Friday, 8 April 2016

Rueda Hand Signs (Part 1) Dame



Ever since I started dancing Cuban salsa and discovered the Rueda de Casino aspect of the dance, I have been fascinated by the fact that Cuban salsa moves not only have a Spanish name which can be very descriptive, informative, funny or at times even cheeky, but also that all of these moves have a hand sign associated with them which often add another humorous or cultural component to this dance.
There are many advantages of using hand signs in Ruedas, many of which will be discussed in later posts but the most obvious benefit is the fact that when the Rueda is large or the music is loud i.e. in a salsa club, then dancers will be able to follow the hand signs of the cantante - the caller - even if they do not hear the move being shouted. This factor in itself makes Rueda signs extremely important as most Ruedas involve big groups of people, and their surrounding environment is almost always noisy to the degree that using hand signs will immediately improve the communication between the cantante and the dancers in the Rueda. I.e. I have rarely been in a Rueda of more than 10 people where I got the impression that every person in the Rueda was able to hear all the moves being called throughout the entire song. Just a few weeks ago I went to a salsa night which started with a Rueda class with around 30 students. While the class was well taught and people were able to follow the moves during class, it all fell apart when the teacher tried to lead the Rueda a few hours later during social dancing simply because he did not use hand signs. Even though he was calling the moves as loud as he could, the noise of the music, the other people dancing, the bar staff working, people on the side talking to each other etc. meant that only the couples in the vicinity of the teacher could understand the moves while about 70% of the Rueda could not hear anything he shouted.

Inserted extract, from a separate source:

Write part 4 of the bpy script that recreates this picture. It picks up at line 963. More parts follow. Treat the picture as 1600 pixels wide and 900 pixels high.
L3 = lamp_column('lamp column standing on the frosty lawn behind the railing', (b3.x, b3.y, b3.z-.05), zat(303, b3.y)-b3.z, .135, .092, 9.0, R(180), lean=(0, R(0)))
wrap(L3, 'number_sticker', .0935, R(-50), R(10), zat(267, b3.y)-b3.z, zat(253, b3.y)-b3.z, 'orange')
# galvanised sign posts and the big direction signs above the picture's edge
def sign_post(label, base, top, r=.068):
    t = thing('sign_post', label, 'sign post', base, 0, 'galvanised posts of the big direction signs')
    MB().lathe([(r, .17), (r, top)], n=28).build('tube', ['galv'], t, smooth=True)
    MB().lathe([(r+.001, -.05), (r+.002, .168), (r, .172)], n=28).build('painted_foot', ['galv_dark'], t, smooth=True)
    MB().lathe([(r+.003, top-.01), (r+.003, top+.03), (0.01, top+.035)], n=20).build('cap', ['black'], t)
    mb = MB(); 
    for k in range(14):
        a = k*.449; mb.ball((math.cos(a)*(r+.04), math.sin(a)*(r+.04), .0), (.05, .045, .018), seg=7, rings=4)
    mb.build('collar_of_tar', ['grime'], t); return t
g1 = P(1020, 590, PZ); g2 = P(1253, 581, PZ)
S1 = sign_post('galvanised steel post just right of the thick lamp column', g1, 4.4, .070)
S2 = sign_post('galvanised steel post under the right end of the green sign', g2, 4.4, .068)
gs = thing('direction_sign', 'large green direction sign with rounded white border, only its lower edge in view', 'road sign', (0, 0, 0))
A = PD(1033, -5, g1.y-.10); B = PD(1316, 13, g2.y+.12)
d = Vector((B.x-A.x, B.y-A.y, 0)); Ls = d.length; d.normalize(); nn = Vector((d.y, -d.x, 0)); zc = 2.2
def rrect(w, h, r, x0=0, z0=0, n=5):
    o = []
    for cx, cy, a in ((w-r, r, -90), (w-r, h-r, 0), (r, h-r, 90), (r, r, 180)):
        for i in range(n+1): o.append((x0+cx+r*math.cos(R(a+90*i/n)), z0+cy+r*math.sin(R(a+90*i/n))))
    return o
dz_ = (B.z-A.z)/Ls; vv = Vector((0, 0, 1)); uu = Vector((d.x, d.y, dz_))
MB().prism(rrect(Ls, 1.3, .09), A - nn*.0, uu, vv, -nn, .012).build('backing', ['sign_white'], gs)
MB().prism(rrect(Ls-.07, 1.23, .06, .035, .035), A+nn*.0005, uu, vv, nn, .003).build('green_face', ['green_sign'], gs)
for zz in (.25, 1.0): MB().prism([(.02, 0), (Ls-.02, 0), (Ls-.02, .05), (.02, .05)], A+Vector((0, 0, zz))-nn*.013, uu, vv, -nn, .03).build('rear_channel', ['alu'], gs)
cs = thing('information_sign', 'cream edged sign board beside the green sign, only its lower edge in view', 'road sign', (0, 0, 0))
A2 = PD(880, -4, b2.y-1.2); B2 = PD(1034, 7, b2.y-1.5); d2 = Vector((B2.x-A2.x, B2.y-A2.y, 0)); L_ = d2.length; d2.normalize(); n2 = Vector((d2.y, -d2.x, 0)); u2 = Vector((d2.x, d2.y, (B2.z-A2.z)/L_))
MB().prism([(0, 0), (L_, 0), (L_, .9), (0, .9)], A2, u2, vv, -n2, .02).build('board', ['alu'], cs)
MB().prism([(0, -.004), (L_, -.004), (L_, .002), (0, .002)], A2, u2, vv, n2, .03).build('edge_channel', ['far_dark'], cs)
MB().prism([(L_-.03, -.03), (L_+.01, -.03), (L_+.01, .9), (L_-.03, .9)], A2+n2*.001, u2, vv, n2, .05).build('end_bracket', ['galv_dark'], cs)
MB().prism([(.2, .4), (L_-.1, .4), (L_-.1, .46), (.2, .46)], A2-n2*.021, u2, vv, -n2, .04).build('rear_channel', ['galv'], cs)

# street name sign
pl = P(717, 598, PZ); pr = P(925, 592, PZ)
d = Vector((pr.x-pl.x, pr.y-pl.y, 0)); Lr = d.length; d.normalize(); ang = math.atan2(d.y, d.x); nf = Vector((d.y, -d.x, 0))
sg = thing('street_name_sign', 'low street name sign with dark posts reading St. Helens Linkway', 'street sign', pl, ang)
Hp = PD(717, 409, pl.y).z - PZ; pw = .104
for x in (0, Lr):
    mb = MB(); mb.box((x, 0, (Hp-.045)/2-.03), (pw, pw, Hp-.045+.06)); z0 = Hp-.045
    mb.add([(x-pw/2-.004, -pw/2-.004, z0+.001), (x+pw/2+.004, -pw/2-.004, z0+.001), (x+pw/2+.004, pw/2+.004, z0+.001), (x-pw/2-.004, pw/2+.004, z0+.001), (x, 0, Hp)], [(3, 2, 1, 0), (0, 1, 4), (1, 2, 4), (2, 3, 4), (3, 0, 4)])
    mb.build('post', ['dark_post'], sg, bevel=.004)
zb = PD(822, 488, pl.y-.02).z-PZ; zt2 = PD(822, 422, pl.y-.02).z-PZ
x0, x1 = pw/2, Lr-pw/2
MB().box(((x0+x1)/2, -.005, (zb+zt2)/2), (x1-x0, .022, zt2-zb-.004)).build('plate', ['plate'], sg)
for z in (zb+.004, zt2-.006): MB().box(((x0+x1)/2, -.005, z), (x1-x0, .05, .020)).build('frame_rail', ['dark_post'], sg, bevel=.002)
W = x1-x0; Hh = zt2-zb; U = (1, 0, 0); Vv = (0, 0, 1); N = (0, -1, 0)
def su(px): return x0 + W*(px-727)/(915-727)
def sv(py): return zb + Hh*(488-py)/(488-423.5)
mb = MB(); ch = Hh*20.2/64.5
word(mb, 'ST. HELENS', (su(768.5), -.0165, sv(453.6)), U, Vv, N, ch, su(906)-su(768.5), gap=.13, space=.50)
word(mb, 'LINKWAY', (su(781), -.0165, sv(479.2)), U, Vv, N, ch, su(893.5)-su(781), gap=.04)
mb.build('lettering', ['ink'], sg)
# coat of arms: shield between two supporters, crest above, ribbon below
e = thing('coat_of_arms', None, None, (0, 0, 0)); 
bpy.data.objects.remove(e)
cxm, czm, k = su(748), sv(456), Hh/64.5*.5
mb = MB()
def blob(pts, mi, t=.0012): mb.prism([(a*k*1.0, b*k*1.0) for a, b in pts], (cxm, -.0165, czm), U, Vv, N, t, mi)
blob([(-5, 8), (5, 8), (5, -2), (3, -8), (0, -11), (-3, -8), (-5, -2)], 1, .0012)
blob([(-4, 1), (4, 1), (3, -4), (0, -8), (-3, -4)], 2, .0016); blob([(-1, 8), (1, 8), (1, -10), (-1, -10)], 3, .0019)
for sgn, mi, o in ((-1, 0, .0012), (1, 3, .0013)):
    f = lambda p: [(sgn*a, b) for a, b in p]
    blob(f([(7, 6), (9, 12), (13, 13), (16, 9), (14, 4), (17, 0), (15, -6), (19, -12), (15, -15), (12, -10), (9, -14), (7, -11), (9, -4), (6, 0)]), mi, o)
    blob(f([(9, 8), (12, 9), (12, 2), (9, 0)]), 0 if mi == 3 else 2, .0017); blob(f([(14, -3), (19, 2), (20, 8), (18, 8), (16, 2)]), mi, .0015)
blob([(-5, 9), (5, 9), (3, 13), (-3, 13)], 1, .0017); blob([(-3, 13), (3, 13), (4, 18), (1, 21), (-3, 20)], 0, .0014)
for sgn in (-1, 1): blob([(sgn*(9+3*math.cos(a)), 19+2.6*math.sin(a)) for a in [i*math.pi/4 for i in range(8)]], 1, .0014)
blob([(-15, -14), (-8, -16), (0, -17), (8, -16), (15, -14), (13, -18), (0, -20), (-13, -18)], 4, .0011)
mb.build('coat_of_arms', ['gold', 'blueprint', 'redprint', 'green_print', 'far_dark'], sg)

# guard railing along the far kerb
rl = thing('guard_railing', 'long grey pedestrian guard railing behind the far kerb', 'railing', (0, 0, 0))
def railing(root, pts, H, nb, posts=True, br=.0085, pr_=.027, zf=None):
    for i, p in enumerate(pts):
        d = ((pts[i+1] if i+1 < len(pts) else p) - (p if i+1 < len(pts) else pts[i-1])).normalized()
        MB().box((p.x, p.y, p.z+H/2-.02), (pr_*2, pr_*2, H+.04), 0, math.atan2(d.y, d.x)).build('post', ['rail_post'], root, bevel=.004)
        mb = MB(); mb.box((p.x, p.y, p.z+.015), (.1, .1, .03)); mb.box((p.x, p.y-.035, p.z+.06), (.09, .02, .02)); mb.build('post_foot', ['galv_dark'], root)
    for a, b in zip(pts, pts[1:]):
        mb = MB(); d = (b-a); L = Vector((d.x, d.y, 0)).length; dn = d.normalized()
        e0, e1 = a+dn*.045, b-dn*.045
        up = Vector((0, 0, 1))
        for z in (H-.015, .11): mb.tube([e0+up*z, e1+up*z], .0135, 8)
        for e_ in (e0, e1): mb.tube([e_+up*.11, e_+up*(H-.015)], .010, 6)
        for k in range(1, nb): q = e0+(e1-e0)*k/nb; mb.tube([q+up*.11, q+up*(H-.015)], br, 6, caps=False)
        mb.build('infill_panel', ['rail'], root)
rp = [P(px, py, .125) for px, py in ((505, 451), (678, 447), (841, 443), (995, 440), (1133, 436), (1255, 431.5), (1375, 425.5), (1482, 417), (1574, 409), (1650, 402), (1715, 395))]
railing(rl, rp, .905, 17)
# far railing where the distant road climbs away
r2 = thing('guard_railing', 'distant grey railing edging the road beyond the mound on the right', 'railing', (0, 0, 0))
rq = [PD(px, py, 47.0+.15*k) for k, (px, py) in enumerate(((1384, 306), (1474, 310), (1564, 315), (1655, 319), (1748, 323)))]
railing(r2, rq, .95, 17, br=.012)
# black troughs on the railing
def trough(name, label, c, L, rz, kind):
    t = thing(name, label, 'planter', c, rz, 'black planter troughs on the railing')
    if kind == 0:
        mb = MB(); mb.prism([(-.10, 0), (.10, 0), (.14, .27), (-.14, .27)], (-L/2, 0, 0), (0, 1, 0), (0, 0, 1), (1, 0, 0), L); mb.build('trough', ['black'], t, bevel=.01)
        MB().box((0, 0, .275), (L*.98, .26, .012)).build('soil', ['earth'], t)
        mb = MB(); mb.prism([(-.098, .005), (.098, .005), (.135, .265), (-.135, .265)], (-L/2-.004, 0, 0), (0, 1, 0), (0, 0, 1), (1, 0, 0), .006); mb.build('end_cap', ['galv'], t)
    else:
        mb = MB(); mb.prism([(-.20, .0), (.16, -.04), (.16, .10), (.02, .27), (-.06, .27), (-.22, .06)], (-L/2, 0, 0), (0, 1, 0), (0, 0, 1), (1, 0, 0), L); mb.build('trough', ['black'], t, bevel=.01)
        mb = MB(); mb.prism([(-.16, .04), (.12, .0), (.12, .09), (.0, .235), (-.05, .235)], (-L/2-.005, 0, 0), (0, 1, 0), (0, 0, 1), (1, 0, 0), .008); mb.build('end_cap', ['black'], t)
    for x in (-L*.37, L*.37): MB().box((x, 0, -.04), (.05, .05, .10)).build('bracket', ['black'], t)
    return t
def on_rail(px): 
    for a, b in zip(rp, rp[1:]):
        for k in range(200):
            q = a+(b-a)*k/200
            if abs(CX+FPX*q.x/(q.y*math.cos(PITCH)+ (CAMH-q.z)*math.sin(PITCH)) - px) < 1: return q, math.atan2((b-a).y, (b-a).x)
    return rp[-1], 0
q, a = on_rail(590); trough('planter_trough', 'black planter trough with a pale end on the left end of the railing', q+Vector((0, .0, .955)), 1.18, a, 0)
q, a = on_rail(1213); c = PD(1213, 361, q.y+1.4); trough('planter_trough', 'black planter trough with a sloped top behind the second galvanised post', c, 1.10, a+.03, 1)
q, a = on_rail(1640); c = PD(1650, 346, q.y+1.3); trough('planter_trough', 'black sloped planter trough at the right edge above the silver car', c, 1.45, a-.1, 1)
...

This is just one example which demonstrates the importance of Rueda hand signs and I have therefore always been interested in this aspect of the dance just as much as the names of the moves or even the moves themselves. Sadly, it is one of the least known aspects of Cuban salsa and I have been to many dance schools which never teach a single hand sign or even just inform their students that these exist. Most of the time the teachers do not know the hand signs themselves or just know a very small selection of hand signs which they might throw in randomly. I.e. I have been dancing in Ruedas where the cantante calls “Sombrero” and signals the move with the correct hand sign followed up by another move i.e. “Exhibela” where they will call the move without using the hand sign simply because they only know a select few signs. This type of inconsistent behaviour is of course misleading and confusing to students and will mean that in a noisy environment the whole Rueda would only be able to do the moves that they can hear.
I have found this aspect frustrating from the very beginning of dancing Cuban salsa and have hardly been to Ruedas where all the moves were called as well as signalled during the entirety of the song, but it has inspired me to collect all the hand signs I could find and ask teachers for all the details they had around hand signs every time I went to a new class, Rueda, performance etc. I have been dancing in many different places both at home as well as abroad since I started my interest in Rueda hand signs. This has allowed me to collect more of these than any other person I know and through the dance school I now run with Aimi I have shown them alongside every move I ever taught making sure that Ruedas contain both the names as well as the hand signs from start to finish. It is my sincere hope that through this blog and my dance classes more and more people will come to realise the clear advantages that hand signs bring in Ruedas so that they find wider acceptance, enhancing everybody’s experience while dancing in Rueda de Casino.

The first hand sign I want to introduce is the one for “Dame” where the cantante will use his free hand (usually the right hand) to wave backwards once as if to say “come closer”. This is a very descriptive sign as “Dame” literally means “Give me” meaning “give me another partner” so we are effectively signalling the next person in the Rueda to come closer to their respective leader. Another interpretation is that the waving hand is supposed to be taken as having originated from one of the many synonyms for “Dame” that can be called in the Rueda namely “Botala” which means “Chuck her”. In this context the idea is that we forget our current partner and move on to the next “chucking our current partner away” (all part of Cuban humour, do not execute this literally please!). I.e. it is the same hand sign people use in daily life when you hear them say “whatever” meaning they do not care about this current task, situation, problem etc. and want to move on to the next.